Output the first line of the listing and each line after it, up to and including the line that contains "return root", exactly as written, minus the pictures.

- **STORED DATA**
--- begin ---
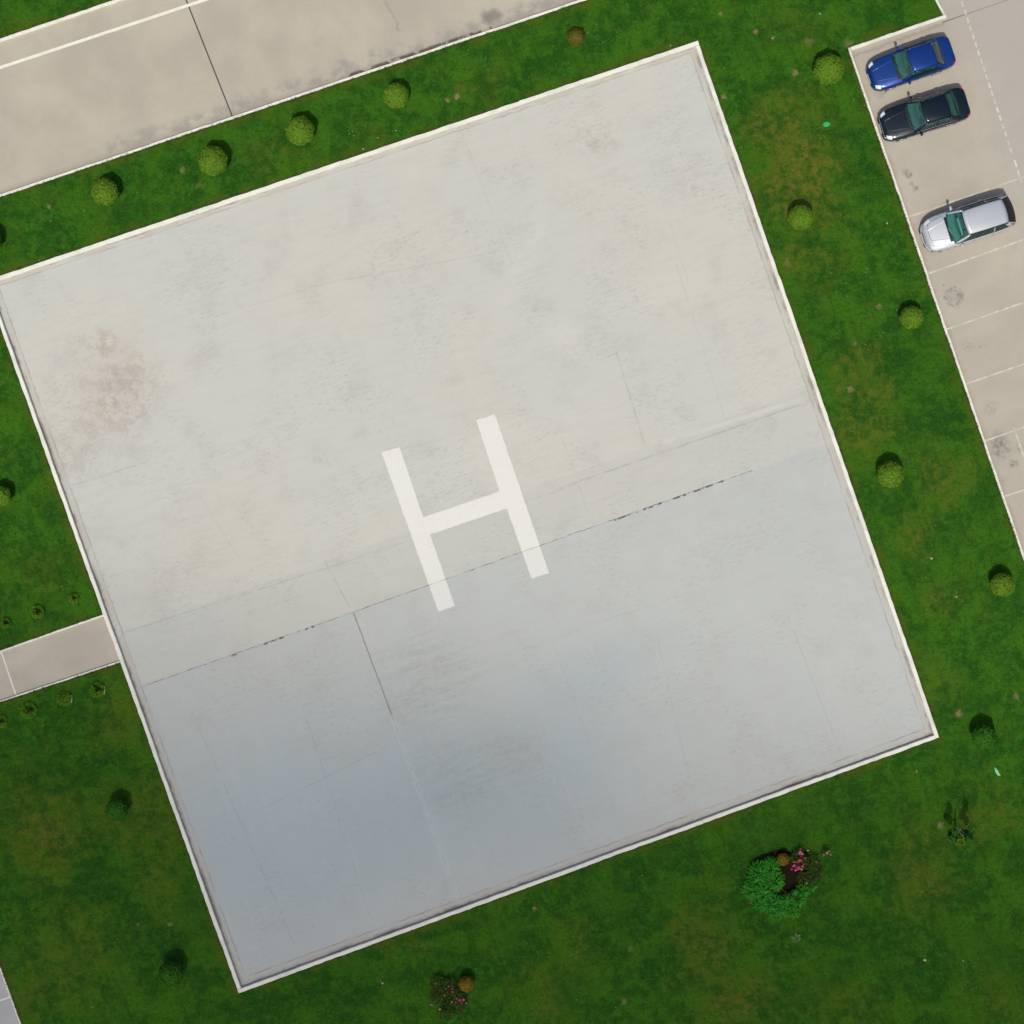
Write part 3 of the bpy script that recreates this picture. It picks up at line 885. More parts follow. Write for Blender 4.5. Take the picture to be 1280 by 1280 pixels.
def ball_bush(u, v, r_px, label, mat, group='clipped ball shrubs on the lawn', flat_=1.0, holes=.10, zc=None, size=.055):
    r = r_px * M_PX
    zc = zc if zc is not None else max(.30, r * 1.15)
    P = W(u, v, zc + LZ)            # the crown is what was surveyed
    root = empty("ball_shrub", (P.x, P.y, LZ))
    tag(root, label, "shrub", group)
    n = int(6500 * (r / .68) ** 2)
    D = RNG.normal(0, 1, (n, 3)); D[:, 2] = np.abs(D[:, 2]) * np.sign(D[:, 2] + .9); D /= np.linalg.norm(D, axis=1, keepdims=True)
    k1, k2, k3 = RNG.uniform(0, 6, 3)
    wob = 1 + .022 * np.sin(7 * np.arctan2(D[:, 1], D[:, 0]) + k1) * np.sqrt(1 - D[:, 2] ** 2) + .03 * np.sin(6 * D[:, 0] + k2) * np.cos(5 * D[:, 1] + k3) + .035 * np.sin(14 * D[:, 0] + k3) * np.sin(13 * D[:, 1] + k1) * np.cos(12 * D[:, 2])
    rad = r * wob * (.93 + RNG.uniform(-.10, .07, n))
    # thin spots
    keep = np.ones(n, bool)
    for h in range(int(7 * holes * 10)):
        hd = RNG.normal(0, 1, 3); hd[2] = abs(hd[2]); hd /= np.linalg.norm(hd)
        near = (D @ hd) > math.cos(RNG.uniform(.07, .16))
        keep &= ~(near & (RNG.uniform(0, 1, n) < .8))
    D = D[keep]; rad = rad[keep]
    C = D * rad[:, None]; C[:, 2] *= flat_ * (zc / max(r, .01) if zc < r else 1.0)
    C[:, 2] += zc
    C = C[C[:, 2] > .03]; Nn = C - np.array([0, 0, zc]); Nn /= np.linalg.norm(Nn, axis=1, keepdims=True)
    VV = leaf_quads(C, Nn, size, .38)
    fast_mesh("crown", VV, np.arange(len(VV)).reshape(-1, 4), mat, root)
    core = from_bm("inner_twigs", sphere_bm(r * .87, (0, 0, zc), 1, min(1, zc / r), 3), M_CORE, root, True)
    bm = bmesh.new(); tube(bm, [(0, 0, -.05), (.01, 0, zc * .5), (0, .01, zc)], .04, .02)
    from_bm("trunk", bm, M_BARK, root)
    return root

shr = [
    (131, 240, 17, "round shrub on the road strip, first whole one from the left photo edge", L_BOX),
    (266, 201, 18.5, "large round shrub on the road strip, second whole one from the left", L_BOX),
    (375, 164, 18, "round shrub with brownish top on the road strip, third whole one from the left", L_BOX),
    (495, 120, 16, "round shrub on the road strip, fourth whole one from the left", L_BOX),
    (-15, 300, 16, "shrub cut off by the left photo edge at the road strip's end, mostly shadow", L_BOX),
    (1036, 87, 19, "widest round shrub, on the grass just left of the parking lot's corner", L_BOX),
    (1001, 272, 16, "round clipped shrub standing alone near the pad's upper right side", L_BOX),
    (1139, 397, 14.5, "smooth round shrub close to the parking kerb, below the silver car", L_BOX),
    (1113, 593, 17, "bright round shrub midway down the right grass strip, nearest the pad's right side", L_BOX),
    (1253, 731, 15, "round shrub at the lower end of the parking kerb by the right photo edge", L_BOX),
    (1230, 921, 16, "dark green round shrub right of the pad's lower right corner", L_DARK),
    (1, 620, 13, "small round shrub cut by the left photo edge beside the pad's left side", L_BOX),
    (146, 1012, 14, "small round shrub on the dark lower left lawn, halfway along the pad's side", L_DARK),
    (214, 1217, 16, "dark green round shrub near the pad's lowest corner", L_DARK),
]
for u, v, r, lab, m in shr:
    ball_bush(u, v, r, lab, m)
ball_bush(720, 46, 11.5, "small brownish yellow round shrub near the top end of the road strip", L_BROWNISH, zc=.30, size=.045)
ball_bush(583, 1230, 10, "ochre yellow ball shrub beside the pink rose bush at the bottom edge", L_GOLD, group='ochre ball shrubs by the flower bushes', size=.045, holes=.02)
ball_bush(979, 1074, 8, "ochre ball shrub tucked between the leafy green bush and the bright pink flowers", L_GOLD, group='ochre ball shrubs by the flower bushes', size=.045, holes=.02)

# young plants by the path: loose tufts in a planting hole
def young_plant(u, v, r_px, label, gap=False, pale=False):
    r = r_px * M_PX
    P = W(u, v, LZ)
    root = empty("young_shrub", (P.x, P.y, LZ)); tag(root, label, "young shrub", 'young shrubs planted along the path')
    n = int(420 * (r / .28) ** 1.5)
    th = RNG.uniform(0, 2 * np.pi, n); rr = r * np.sqrt(RNG.uniform(.06 if gap else .0, 1, n)); z = RNG.uniform(.03, .30, n)
    if gap: keep = ~((np.cos(th - 1.1) > .3) & (rr < r * .75)); th, rr, z = th[keep], rr[keep], z[keep]
    C = np.stack([rr * np.cos(th), rr * np.sin(th), z], 1)
    Nn = np.stack([np.cos(th) * .6, np.sin(th) * .6, np.ones(len(th))], 1)
    VV = leaf_quads(C, Nn, .05, .5)
    fast_mesh("foliage", VV, np.arange(len(VV)).reshape(-1, 4), L_YOUNG, root)
    bm = bmesh.new()
    for k in range(5):
        a_ = random.uniform(0, 6.28)
        tube(bm, [(0, 0, -.03), (.3 * r * math.cos(a_), .3 * r * math.sin(a_), .12), (.7 * r * math.cos(a_), .7 * r * math.sin(a_), .26)], .012, .005, 4)
    from_bm("stem", bm, M_BARK, root)
    bm = bmesh.new()
    m = 14; c0 = bm.verts.new((.08 * r, .18 * r, .012)); ring = []
    for k in range(m):
        a_ = 2 * math.pi * k / m; q = r * .28 * random.uniform(.75, 1.15)
        ring.append(bm.verts.new((.08 * r + q * math.cos(a_), .18 * r + q * math.sin(a_), .006)))
    for k in range(m): bm.faces.new((c0, ring[k], ring[(k + 1) % m]))
    from_bm("planting_hole", bm, M_SOIL, root)
    if pale:
        bm = bmesh.new(); tube(bm, [(.9 * r, -.6 * r, .02), (1.05 * r, 0, .06), (.95 * r, .5 * r, .03)], .03, .015, 5)
        from_bm("dry_stalk", bm, flat("dry_stalk", (.40, .36, .18), .8), root)
for a_ in ((93, 748, 6, "smallest young shrub above the path, nearest the pad kerb", True, False), (48, 765, 8, "young shrub above the path, middle of three", True, False),
           (8, 779, 6, "young shrub above the path, at the left photo edge", True, False), (122, 862, 9, "young shrub under the path with a pale dry stalk, nearest the pad kerb", True, True),
           (81, 873, 9, "bushy bright green young shrub under the path, second from the pad kerb", False, True), (37, 888, 10, "ring shaped young shrub under the path, third from the pad kerb", True, False),
           (2, 902, 8, "young shrub under the path, cut by the left photo edge", True, False)):
    young_plant(*a_)

def soil_patch(parent, poly, name="soil_bed", z=.012):
    bm = bmesh.new()
    lo = []
    n = len(poly) * 4
    c0 = bm.verts.new((sum(p[0] for p in poly) / len(poly), sum(p[1] for p in poly) / len(poly), z + .02))
    ring = []
    for i in range(n):
        a_ = poly[i // 4]; b_ = poly[(i // 4 + 1) % len(poly)]; t = (i % 4) / 4
        ring.append(bm.verts.new((a_[0] + (b_[0] - a_[0]) * t + random.uniform(-.04, .04), a_[1] + (b_[1] - a_[1]) * t + random.uniform(-.04, .04), z)))
    for i in range(n): bm.faces.new((c0, ring[i], ring[(i + 1) % n]))
    return from_bm(name, bm, M_SOIL, parent)

def blades(C, D, ln, w):
    """long arching leaves from C along D (3d), as 2-segment strips"""
    n = len(C)
    Zv = np.array([0, 0, 1.0])
    S_ = np.cross(D, Zv); S_ /= np.linalg.norm(S_, axis=1, keepdims=True) + 1e-9
    ln = ln[:, None]; w = w[:, None]
    m = C + D * ln * .55; t = C + D * ln; t[:, 2] -= (ln[:, 0] * .18)
    V = np.stack([C - S_ * w * .3, C + S_ * w * .3, m + S_ * w * .5, m - S_ * w * .5, t + S_ * w * .08, t - S_ * w * .08], 1).reshape(-1, 3)
    b = np.arange(n)[:, None] * 6
    F = np.concatenate([b + np.array([[0, 1, 2, 3]]), b + np.array([[3, 2, 4, 5]])], 0)
    return V, F

def leafy_bush():
    # a big leafy perennial, open and dark in the middle to the east
    P = W(966, 1106, .3)
    root = empty("leafy_bush", (P.x, P.y, LZ)); tag(root, "large fluffy bright green bush with arching leaves beside the pink flowers", "bush")
    def q(u, v): return ((u - 966) * M_PX, (1106 - v) * M_PX)
    lobes = [(948, 1090, 13), (962, 1084, 12), (944, 1102, 13), (938, 1112, 10), (952, 1116, 14), (962, 1128, 14), (974, 1134, 13), (985, 1128, 11), (996, 1122, 10), (950, 1128, 10), (990, 1138, 7), (968, 1100, 12), (970, 1140, 9), (1002, 1114, 7), (1012, 1106, 6)]
    Cs = []; Ds = []; 
    for u, v, r in lobes:
        x, y = q(u, v); n = int(r * r * 1.9); th = RNG.uniform(0, 2 * np.pi, n); rr = r * M_PX * np.sqrt(RNG.uniform(0, 1, n))
        zc = RNG.uniform(.25, .75, n) * (1 - .5 * (rr / (r * M_PX)) ** 2)
        C = np.stack([x + rr * np.cos(th) * .8, y + rr * np.sin(th) * .8, zc], 1)
        # leaves point outward from the lobe and up
        D = np.stack([np.cos(th), np.sin(th), RNG.uniform(.1, .9, n)], 1); D += RNG.normal(0, .25, D.shape); D /= np.linalg.norm(D, axis=1, keepdims=True)
        Cs.append(C); Ds.append(D)
    C = np.concatenate(Cs); D = np.concatenate(Ds); n = len(C)
    V, F = blades(C, D, RNG.uniform(.14, .30, n), RNG.uniform(.025, .05, n))
    fast_mesh("foliage", V, F, L_FERN, root)
    soil_patch(root, [q(u, v) for u, v in ((945, 1072), (975, 1062), (998, 1068), (1014, 1085), (1012, 1112), (985, 1120), (955, 1112), (936, 1092))])
    bm = bmesh.new()
    for k in range(14):
        x, y = q(*random.choice(lobes)[:2]); tube(bm, [(random.uniform(-.1, .2), random.uniform(-.1, .1), -.02), (x * .6, y * .6, .25), (x, y, .5)], .018, .008, 5)
    from_bm("stem", bm, M_BARK, root)
leafy_bush()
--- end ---
- **SOLVED EXERCISE**
Write part 3 of the bpy script that recreates this picture. It picks up at line 885. More parts follow. Write for Blender 4.5. Take the picture to be 1280 by 1280 pixels.
def ball_bush(u, v, r_px, label, mat, group='clipped ball shrubs on the lawn', flat_=1.0, holes=.10, zc=None, size=.055):
    r = r_px * M_PX
    zc = zc if zc is not None else max(.30, r * 1.15)
    P = W(u, v, zc + LZ)            # the crown is what was surveyed
    root = empty("ball_shrub", (P.x, P.y, LZ))
    tag(root, label, "shrub", group)
    n = int(6500 * (r / .68) ** 2)
    D = RNG.normal(0, 1, (n, 3)); D[:, 2] = np.abs(D[:, 2]) * np.sign(D[:, 2] + .9); D /= np.linalg.norm(D, axis=1, keepdims=True)
    k1, k2, k3 = RNG.uniform(0, 6, 3)
    wob = 1 + .022 * np.sin(7 * np.arctan2(D[:, 1], D[:, 0]) + k1) * np.sqrt(1 - D[:, 2] ** 2) + .03 * np.sin(6 * D[:, 0] + k2) * np.cos(5 * D[:, 1] + k3) + .035 * np.sin(14 * D[:, 0] + k3) * np.sin(13 * D[:, 1] + k1) * np.cos(12 * D[:, 2])
    rad = r * wob * (.93 + RNG.uniform(-.10, .07, n))
    # thin spots
    keep = np.ones(n, bool)
    for h in range(int(7 * holes * 10)):
        hd = RNG.normal(0, 1, 3); hd[2] = abs(hd[2]); hd /= np.linalg.norm(hd)
        near = (D @ hd) > math.cos(RNG.uniform(.07, .16))
        keep &= ~(near & (RNG.uniform(0, 1, n) < .8))
    D = D[keep]; rad = rad[keep]
    C = D * rad[:, None]; C[:, 2] *= flat_ * (zc / max(r, .01) if zc < r else 1.0)
    C[:, 2] += zc
    C = C[C[:, 2] > .03]; Nn = C - np.array([0, 0, zc]); Nn /= np.linalg.norm(Nn, axis=1, keepdims=True)
    VV = leaf_quads(C, Nn, size, .38)
    fast_mesh("crown", VV, np.arange(len(VV)).reshape(-1, 4), mat, root)
    core = from_bm("inner_twigs", sphere_bm(r * .87, (0, 0, zc), 1, min(1, zc / r), 3), M_CORE, root, True)
    bm = bmesh.new(); tube(bm, [(0, 0, -.05), (.01, 0, zc * .5), (0, .01, zc)], .04, .02)
    from_bm("trunk", bm, M_BARK, root)
    return root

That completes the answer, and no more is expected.